To determine whether a budget is likely to expand or contract economic activity, it is important to do three things.


  1. Examine the actual size of the outcome itself to determine its likely impact on the economy.  A Deficit is generally considered expansionary because the government is injecting more money into the economy than it is extracting.  Conversely, it is generally contractionary if there is a surplus because the government is extracting more funds from the economy than it is injecting.  


  1. Examine the movement of the budget outcome over two or more years to determine the setting or stance of policy.  For example, a reduction in the size of a deficit generally indicates a less expansionary budgetary policy setting or stance and a reduction in the size of the surplus indicates a less contractionary stance.


  1. Examine the changing composition or structure of the budget itself.  For example, in isolation, the replacement of $1B of foreign aid with $1Bm on infrastructure is expansionary, even though it will have no impact on the size of the budget deficit or surplus.  Similarly, any changes to the precise nature of government spending within the budget can impact on the degree to which it expands or contracts the economy 'over time'.  For example, replacing recurrent expenditure (e.g. spending on welfare) with Investment expenditure (e.g. spending on infrastructure) will tend to be less expansionary in the short term but more expansionary in the long term.


The cyclical and structural components of the budget and the impact on Budgetary policy settings


Remember from the section on automatic and discretionary stabilisers  that a change in the budget outcome can occur automatically, without any change in policy (i.e. via automatic stabilisers) or via a deliberate change in policy (i.e. via discretionary stabilisers).  It is these deliberate changes to policy (which involves a change to the composition or structure of the budget) that are the real key to determining whether the government intends the budget to have an expansionary or contractionary impact on the level of economic activity.  In this respect, economists will sometimes refer to the change in the structural budget outcome when determining whether a budget is intended to expand or contract the economy.  This means that a bigger surplus can actually be consistent with the delivery of an expansionary BP stance and a bigger deficit can be consistent with the delivery of an contractionary BP stance.
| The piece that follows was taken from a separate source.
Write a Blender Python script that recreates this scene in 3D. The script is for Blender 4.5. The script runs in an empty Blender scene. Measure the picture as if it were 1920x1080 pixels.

For example, strong rates of economic growth may have led to a large automatic  increase in the surplus (let’s say from $20B to $30B)  However, if the government decided to introduce structural net spending initiatives worth $5B, it would result in a final outcome of $25B surplus. While the surplus is bigger (increasing from $20B to $25B), the structural surplus has fallen by $5B and it would generally be considered to be an expansionary budget (or a less contractionary one).


Can a surplus be expansionary


Following on from the previous discussion, it is clear that the existence of surplus does not mean that a particular budget is always contractionary. However, even the delivery of a structural surplus is considered by some economists to be expansionary (or have expansionary effects) over the longer term. This is because a surplus means that the government becomes a net lender for that year (rather than a borrower) and this leads to less pressure on funds in financial markets.  This should then lead to some reduction in interest rates (and/or exchange rates), which increases Consumption, Investment, (net exports), AD and economic growth.  This is sometimes referred to as the 'crowding in' argument (or the opposite of the 'crowding out' argument related to budget deficits).  In addition, some would argue that reduced deficits (or increased surpluses) could be evidence of the government interfering less in the operation of the free market (e.g. less subsidies, less expenditure on regulation, etc.) which further encourages an increase in private sector Investment.  Other ways that a surplus could be beneficial for the economy are covered on in the section ‘Rationale for budget surpluses’ on the next page.


Can a deficit be contractionary?


Those economists who argue that a surplus can be expansionary over time will also argue that a deficit can be contractionary in the long term.  This time, the deficit leads to 'crowding out' of the private sector, as the increased borrowing by the government exerts upward pressure on interest rates (and/or exchange rates), which then reduces AD and economic growth.  


 

In addition to the cost of financing budget deficits and the crowding out problem, budget deficits lead to a build-up of government debt over time.  This creates additional problems for governments in terms of the impact on government credit ratings, which if downgraded leads to higher borrowing costs and an even bigger deficit.  Further, deficits must eventually be reigned in over time, which may involve future restraint in the form of higher taxes and lower government spending (unless the next boom delivers these outcomes automatically), which then have negative consequences for economic and employment growth.  Accordingly, to avoid future pain, governments need to achieve the right balance by delivering deficits that do just enough to fill the void in the economy when recession (or contraction) arrives, without imposing too big a burden on taxpayers and the economy in the future.